── Provided data
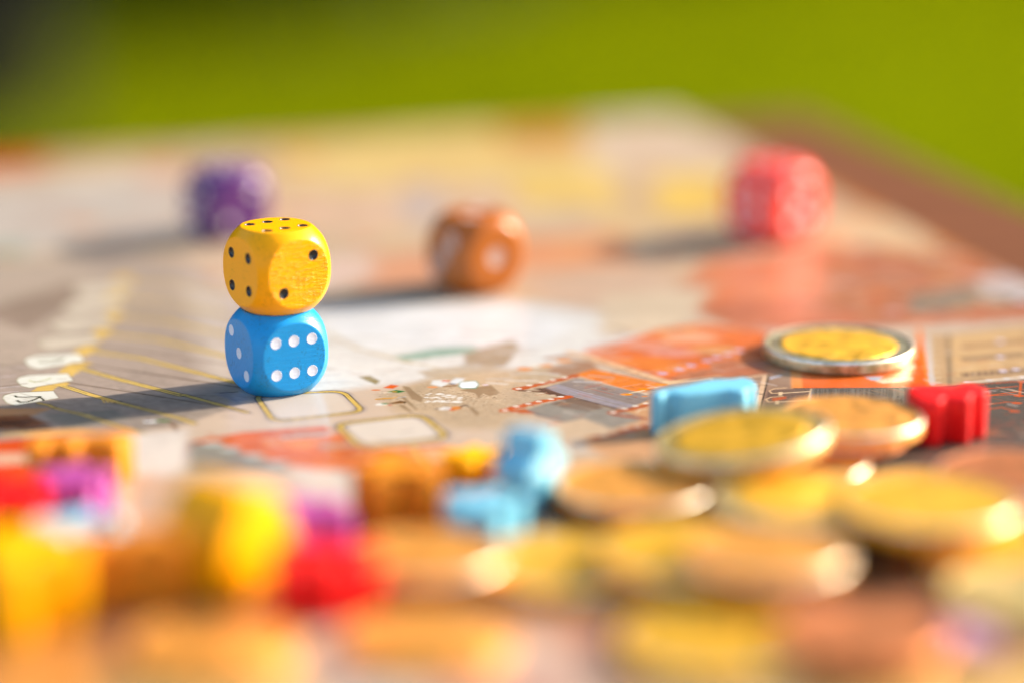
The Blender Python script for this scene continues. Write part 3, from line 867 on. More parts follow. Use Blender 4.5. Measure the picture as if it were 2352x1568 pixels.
def leaves(name, n, sampler, size, mat, parent):
    V = np.zeros((n, 4, 3))
    for i in range(n):
        p = np.array(sampler())
        d1 = rng.normal(size=3); d1 /= np.linalg.norm(d1)
        d2 = np.cross(d1, rng.normal(size=3)); d2 /= np.linalg.norm(d2)
        s = size * (0.6 + 0.8 * rng.random())
        V[i] = [p - d1 * s, p + d2 * s * .5, p + d1 * s, p - d2 * s * .5]
    me = bpy.data.meshes.new(name)
    me.from_pydata(V.reshape(-1, 3).tolist(), [], [(4 * i, 4 * i + 1, 4 * i + 2, 4 * i + 3) for i in range(n)])
    return link(name, me, mat, parent, smooth=False)

hedge_line = [tuple(at(x, y, -740)[:2] * MM) for x, y in ((-900, 370), (-200, 245), (300, 160), (800, 75), (1300, -40), (1800, -140), (2300, -300))]
def hedge_pt():
    k = rng.integers(0, len(hedge_line) - 1)
    f = rng.random()
    a = np.array(hedge_line[k]); c = np.array(hedge_line[k + 1])
    p = a + (c - a) * f
    d = (c - a) / np.linalg.norm(c - a)
    nrm = np.array([-d[1], d[0]])
    off = rng.random() ** 0.6
    hh = 2.3 * rng.random()
    wob = 0.12 * math.sin(p[0] * 7 + hh * 4) + 0.08 * math.sin(hh * 9 + p[1] * 5)
    q = p + nrm * (off * 0.7 if rng.random() < .4 else abs(rng.normal()) * 0.08) + nrm * wob
    return (q[0], q[1], hh)
hedge = empty('hedge', (0.0, 0.0, GZ))
tag(hedge, 'dark green shaded hedge standing behind the table at upper left', 'hedge')
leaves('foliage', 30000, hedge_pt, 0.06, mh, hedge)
bm = bmesh.new()
for k in range(len(hedge_line) - 1):
    a = Vector((*hedge_line[k], 0)); c = Vector((*hedge_line[k + 1], 0))
    L = (c - a).length; d = (c - a).normalized(); nn = Vector((-d.y, d.x, 0))
    for j in range(int(L / 0.22)):
        p = a + d * (j * 0.22) + nn * 0.3 + Vector((0, 0, 0))
        r_ = bmesh.ops.create_cone(bm, cap_ends=True, segments=6, radius1=0.03, radius2=0.012, depth=1.9)
        for vtx in r_['verts']:
            vtx.co = vtx.co + p + Vector((0.05 * math.sin(j * 3.1 + vtx.co.z * 2), 0, 0.95))
me = bpy.data.meshes.new('stems'); bm.to_mesh(me); bm.free()
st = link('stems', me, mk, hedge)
st['kind'] = 'stuff'

# tree trunk at the far left
def lathe(prof, seg, jitter=0.0):
    bm = bmesh.new()
    rings = []
    for (r_, z_) in prof:
        if r_ == 0:
            rings.append([bm.verts.new((0, 0, z_ * MM))]); continue
        rings.append([bm.verts.new((r_ * MM * math.cos(2 * math.pi * i / seg), r_ * MM * math.sin(2 * math.pi * i / seg), z_ * MM)) for i in range(seg)])
    for a, c in zip(rings, rings[1:]):
        for i in range(seg):
            j = (i + 1) % seg
            if len(a) == 1: bm.faces.new((a[0], c[i], c[j]))
            elif len(c) == 1: bm.faces.new((a[i], c[0], a[j])) if False else bm.faces.new((a[i], a[j], c[0]))
            else: bm.faces.new((a[i], a[j], c[j], c[i]))
    bmesh.ops.recalc_face_normals(bm, faces=bm.faces)
    return bm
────
▶ Exercise aim: Strip out the pictures and quote the remaining data word for word.

▶ The response:
The Blender Python script for this scene continues. Write part 3, from line 867 on. More parts follow. Use Blender 4.5. Measure the picture as if it were 2352x1568 pixels.
def leaves(name, n, sampler, size, mat, parent):
    V = np.zeros((n, 4, 3))
    for i in range(n):
        p = np.array(sampler())
        d1 = rng.normal(size=3); d1 /= np.linalg.norm(d1)
        d2 = np.cross(d1, rng.normal(size=3)); d2 /= np.linalg.norm(d2)
        s = size * (0.6 + 0.8 * rng.random())
        V[i] = [p - d1 * s, p + d2 * s * .5, p + d1 * s, p - d2 * s * .5]
    me = bpy.data.meshes.new(name)
    me.from_pydata(V.reshape(-1, 3).tolist(), [], [(4 * i, 4 * i + 1, 4 * i + 2, 4 * i + 3) for i in range(n)])
    return link(name, me, mat, parent, smooth=False)

hedge_line = [tuple(at(x, y, -740)[:2] * MM) for x, y in ((-900, 370), (-200, 245), (300, 160), (800, 75), (1300, -40), (1800, -140), (2300, -300))]
def hedge_pt():
    k = rng.integers(0, len(hedge_line) - 1)
    f = rng.random()
    a = np.array(hedge_line[k]); c = np.array(hedge_line[k + 1])
    p = a + (c - a) * f
    d = (c - a) / np.linalg.norm(c - a)
    nrm = np.array([-d[1], d[0]])
    off = rng.random() ** 0.6
    hh = 2.3 * rng.random()
    wob = 0.12 * math.sin(p[0] * 7 + hh * 4) + 0.08 * math.sin(hh * 9 + p[1] * 5)
    q = p + nrm * (off * 0.7 if rng.random() < .4 else abs(rng.normal()) * 0.08) + nrm * wob
    return (q[0], q[1], hh)
hedge = empty('hedge', (0.0, 0.0, GZ))
tag(hedge, 'dark green shaded hedge standing behind the table at upper left', 'hedge')
leaves('foliage', 30000, hedge_pt, 0.06, mh, hedge)
bm = bmesh.new()
for k in range(len(hedge_line) - 1):
    a = Vector((*hedge_line[k], 0)); c = Vector((*hedge_line[k + 1], 0))
    L = (c - a).length; d = (c - a).normalized(); nn = Vector((-d.y, d.x, 0))
    for j in range(int(L / 0.22)):
        p = a + d * (j * 0.22) + nn * 0.3 + Vector((0, 0, 0))
        r_ = bmesh.ops.create_cone(bm, cap_ends=True, segments=6, radius1=0.03, radius2=0.012, depth=1.9)
        for vtx in r_['verts']:
            vtx.co = vtx.co + p + Vector((0.05 * math.sin(j * 3.1 + vtx.co.z * 2), 0, 0.95))
me = bpy.data.meshes.new('stems'); bm.to_mesh(me); bm.free()
st = link('stems', me, mk, hedge)
st['kind'] = 'stuff'

# tree trunk at the far left
def lathe(prof, seg, jitter=0.0):
    bm = bmesh.new()
    rings = []
    for (r_, z_) in prof:
        if r_ == 0:
            rings.append([bm.verts.new((0, 0, z_ * MM))]); continue
        rings.append([bm.verts.new((r_ * MM * math.cos(2 * math.pi * i / seg), r_ * MM * math.sin(2 * math.pi * i / seg), z_ * MM)) for i in range(seg)])
    for a, c in zip(rings, rings[1:]):
        for i in range(seg):
            j = (i + 1) % seg
            if len(a) == 1: bm.faces.new((a[0], c[i], c[j]))
            elif len(c) == 1: bm.faces.new((a[i], c[0], a[j])) if False else bm.faces.new((a[i], a[j], c[0]))
            else: bm.faces.new((a[i], a[j], c[j], c[i]))
    bmesh.ops.recalc_face_normals(bm, faces=bm.faces)
    return bm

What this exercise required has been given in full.